A much smaller and simpler space within the Town Hall the Club Room puts on more personal shows from Main Hall acts and holds showcases for developing talents. There is seating for over one hundred people to enjoy fine sound and diverse line-ups.

around the festival site
On site catering in the Town Hall is available in the Pillar Room Café. The menu is rather dull, but reasonably priced, with such favourites as baked potato or beef stew. The Pillar Room acts as a venue for the impromptu singarounds and jams which pepper the weekend. The Café has a bar but Beer drinkers are better to choose the Real Ale bar in the Main Hall. With barrels of award winning beers such as Goff's Jouster and the Stroud Brewery’s Tom Long to choose from it beats with the standard selection of beers, wines and spirits. As the Town Hall is in the centre of Cheltenham there are plenty of offsite food and drink options close by.

Market Stalls set up along the corridors and sell guitars, violins, drums accordions and the like. The hefty price tags and level of interest from buyers demonstrate that the traditional instrument market is thriving. The Whole Wide World CD stall is based around a magnificent marble Spa Well. Like the instrument stalls it does a brisk trade all weekend. The few other stalls set up in the corridors sell the familiar range of books, jewellery, remedies and brightly coloured clothes but do not appear to be as popular.

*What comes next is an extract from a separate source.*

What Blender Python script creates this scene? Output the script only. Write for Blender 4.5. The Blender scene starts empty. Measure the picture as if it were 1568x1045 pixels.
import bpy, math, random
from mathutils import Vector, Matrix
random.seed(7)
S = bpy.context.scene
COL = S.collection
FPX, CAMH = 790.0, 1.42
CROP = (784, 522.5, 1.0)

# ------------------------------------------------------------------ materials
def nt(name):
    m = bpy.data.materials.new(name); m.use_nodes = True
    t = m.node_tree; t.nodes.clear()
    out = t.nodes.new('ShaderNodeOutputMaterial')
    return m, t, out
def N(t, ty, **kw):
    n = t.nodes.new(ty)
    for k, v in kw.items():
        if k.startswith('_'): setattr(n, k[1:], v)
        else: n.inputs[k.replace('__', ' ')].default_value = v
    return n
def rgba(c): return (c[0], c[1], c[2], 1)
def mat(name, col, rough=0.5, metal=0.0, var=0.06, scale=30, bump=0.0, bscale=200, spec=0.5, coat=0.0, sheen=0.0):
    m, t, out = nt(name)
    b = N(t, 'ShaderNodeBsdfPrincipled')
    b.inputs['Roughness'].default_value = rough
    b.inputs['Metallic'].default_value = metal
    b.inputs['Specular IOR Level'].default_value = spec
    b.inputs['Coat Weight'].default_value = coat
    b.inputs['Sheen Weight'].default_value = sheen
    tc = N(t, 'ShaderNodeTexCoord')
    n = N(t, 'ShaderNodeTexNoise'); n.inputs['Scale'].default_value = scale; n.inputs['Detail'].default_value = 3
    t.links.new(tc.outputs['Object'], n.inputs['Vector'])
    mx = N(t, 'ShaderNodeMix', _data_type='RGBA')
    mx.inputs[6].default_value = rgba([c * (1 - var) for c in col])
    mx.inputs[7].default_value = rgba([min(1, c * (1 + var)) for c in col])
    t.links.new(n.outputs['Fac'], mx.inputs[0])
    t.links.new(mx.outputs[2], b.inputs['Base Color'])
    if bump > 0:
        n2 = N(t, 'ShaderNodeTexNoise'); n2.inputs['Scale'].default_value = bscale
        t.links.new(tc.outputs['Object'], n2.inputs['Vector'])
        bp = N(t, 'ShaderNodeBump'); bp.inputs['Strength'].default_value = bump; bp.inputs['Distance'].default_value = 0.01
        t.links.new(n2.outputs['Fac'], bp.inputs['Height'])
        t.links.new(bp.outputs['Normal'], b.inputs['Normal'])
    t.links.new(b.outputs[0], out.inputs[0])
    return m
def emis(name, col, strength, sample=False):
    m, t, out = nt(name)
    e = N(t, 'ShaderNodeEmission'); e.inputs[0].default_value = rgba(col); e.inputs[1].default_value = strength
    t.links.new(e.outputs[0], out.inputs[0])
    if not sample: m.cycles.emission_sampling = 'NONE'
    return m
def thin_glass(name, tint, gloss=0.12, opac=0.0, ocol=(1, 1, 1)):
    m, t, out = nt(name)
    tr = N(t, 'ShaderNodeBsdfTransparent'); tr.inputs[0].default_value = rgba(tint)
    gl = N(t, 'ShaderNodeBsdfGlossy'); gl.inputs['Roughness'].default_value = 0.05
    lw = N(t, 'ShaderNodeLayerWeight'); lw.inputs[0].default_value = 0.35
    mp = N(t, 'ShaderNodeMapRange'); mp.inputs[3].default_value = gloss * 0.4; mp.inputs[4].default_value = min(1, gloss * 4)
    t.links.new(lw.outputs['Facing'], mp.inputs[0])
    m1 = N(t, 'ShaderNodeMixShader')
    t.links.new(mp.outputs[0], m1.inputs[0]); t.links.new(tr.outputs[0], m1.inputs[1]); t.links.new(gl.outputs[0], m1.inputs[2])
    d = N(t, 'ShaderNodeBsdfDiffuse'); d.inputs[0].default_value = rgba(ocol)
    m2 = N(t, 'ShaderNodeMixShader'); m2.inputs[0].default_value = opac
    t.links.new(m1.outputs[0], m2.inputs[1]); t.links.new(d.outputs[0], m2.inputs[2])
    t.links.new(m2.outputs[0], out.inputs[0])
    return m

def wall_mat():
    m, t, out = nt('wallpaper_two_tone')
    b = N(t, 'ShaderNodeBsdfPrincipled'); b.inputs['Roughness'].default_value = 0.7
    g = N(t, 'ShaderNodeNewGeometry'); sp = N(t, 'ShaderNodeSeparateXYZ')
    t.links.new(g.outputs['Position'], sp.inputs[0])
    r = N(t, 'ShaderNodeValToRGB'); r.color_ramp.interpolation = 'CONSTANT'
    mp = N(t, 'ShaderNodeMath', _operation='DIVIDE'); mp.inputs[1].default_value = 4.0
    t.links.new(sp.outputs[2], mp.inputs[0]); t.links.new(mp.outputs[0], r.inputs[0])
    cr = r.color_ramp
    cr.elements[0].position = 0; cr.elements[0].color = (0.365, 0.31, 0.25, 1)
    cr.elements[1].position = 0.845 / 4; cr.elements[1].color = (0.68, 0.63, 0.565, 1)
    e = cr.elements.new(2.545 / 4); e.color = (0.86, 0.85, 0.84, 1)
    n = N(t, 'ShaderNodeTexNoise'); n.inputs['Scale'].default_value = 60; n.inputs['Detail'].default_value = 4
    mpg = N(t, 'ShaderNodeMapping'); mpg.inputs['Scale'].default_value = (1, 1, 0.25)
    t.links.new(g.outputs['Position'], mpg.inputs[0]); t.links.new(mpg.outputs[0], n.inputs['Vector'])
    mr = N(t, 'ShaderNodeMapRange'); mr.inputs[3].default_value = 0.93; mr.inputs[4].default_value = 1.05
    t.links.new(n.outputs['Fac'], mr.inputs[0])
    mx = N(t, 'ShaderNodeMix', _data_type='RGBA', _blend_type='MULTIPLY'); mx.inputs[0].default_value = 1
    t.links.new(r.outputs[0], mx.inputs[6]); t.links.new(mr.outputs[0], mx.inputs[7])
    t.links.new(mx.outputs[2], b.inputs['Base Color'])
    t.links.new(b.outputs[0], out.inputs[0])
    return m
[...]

Events are not limited to the Town Hall venues, there are daytime Morris dancing shows taking place in the town centre on Saturday and Sunday, much to the amusement of the shoppers. The nearby YMCA hosts singarounds and workshops in skills from melodeon playing to clog dancing. Away from the Town Hall the Pittville Pump Room provides an outlet for those who have come to dance with Ceilidhs lead by local band Gordon the Hedgehog on Friday night and the ever-popular Housewives' Choice on Saturday night.

Only the hardiest festivalgoer would attempt to camp out over a chilly February weekend so indoor camping is laid on at St Luke's Church Hall where weary heads can bed down in relative warmth comfort with good facilities on hand. The Big Sleep hotel is another popular choice for those without a bed of their own.

Cheltenham Folk Festival seems a smoothly run event with enough to attract anyone with an interest in the genre. The facilities are excellent and being indoors they are also solid, dry and warm. The stewards and organisers are very friendly and helpful both on the doors and at the information desk. The programme is clear and concise but contains a wealth of information. The choice of arrangement is first rate showing the artists in different lights at different times but always making sense.

Niamh Parsons And Graham Dunne
Cheltenham's opening concert began 8pm on Friday night in the Main Hall and gave a great foretaste of things to come from the Festival. Starting at a mellow pace with Trio Threlfall, two sisters who sing English traditional songs with great sincerity. Their strong voices are accompanied by Roger Edwards on the concertina. Following a quick turnaround Niamh Parsons & Graham Dunne take to the stage. Niamh wryly comments that her fellow Irish don't enjoy Irish music, but it seems the English do. Niamh's voice accompanied by Graham’s unobtrusive guitar playing seems to cast a spell over the crowd as they listened rapt by the sound. The songs vary from Australian laments on asbestos poisoning to a ballad of a French prostitute in World War I. The gritty desolation is punctuated by a quite superb set of jigs from Graham, which even feature a light show.

In the Club Room Pete Grassby and Life & Times have been on stage and are followed by a young sensation Maz O'Connor singing with fellow award winner Matthew Jones accompanying on guitar. Maz's show has more upbeat feel than Niamh's with a fun singalong of 'Chickens in the Garden' and a demonstration of the Shrooty, a particularly unusual droning instrument which hits the notes between the notes. Naturally the songs soon turn to press ganging, drowning and abduction by creatures of the otherworld but this is the kind of Friday night entertainment the audience expect.

Lau
Back in the Main Hall the night steps up a gear as three-piece Lau are heralded on to the smoke shrouded stage by another lightshow. They take their seats, the smoke clears and the first tune is struck up. Each of the band are celebrated musicians in their own right when Kris Drever, Martin Green and Aidan O'Rourke play together it is evident why they won Best Group for the third time at the recent 2010 Folk Awards. The two Scots and an Englishman combine to produce a hypnotic, mystic sound epitomised in instrumentals such as 'Horizontico' and 'The Burrian'. Both tunes are based on the experience of place - East Anglia's Fenlands and the Orkney Isles - and have a vast ethereal feeling. Lau's enjoyable between-tune banter is also about place; land being an unnecessary luxury to a Fensman or the topographical pretentiousness of the West Coast of Scotland.

Their set is mostly these epic instrumental laments which are well suited to the incredible sound quality in the venue and utterly captivate the audience. The band comment that their tunes are winter tunes which they are glad to play indoors, rather than outside in the height of the summer as at other Festivals. As the show goes on Martin's accordion takes quite a battering and needs running repairs with gaffer tape, much to everyone's amusement.

Heretique
After Lau's set the amusement continues in the Club Room with a performance from Heretique. This must-see act was a massive hit at last year's event and entertain their fans again this year with absurdly hilarious tunes sung in French. They are a young band featuring Murray Grainger on accordion and banter, ex-opera singer Jon Loomes on hurdy gurdy and skilful bagpiper Michael Beeke. The band take us up to midnight with treats like an 80’s versus folk mashup and their mirthful but incomprehensible lyrics. A superb ending to a really enjoyable night.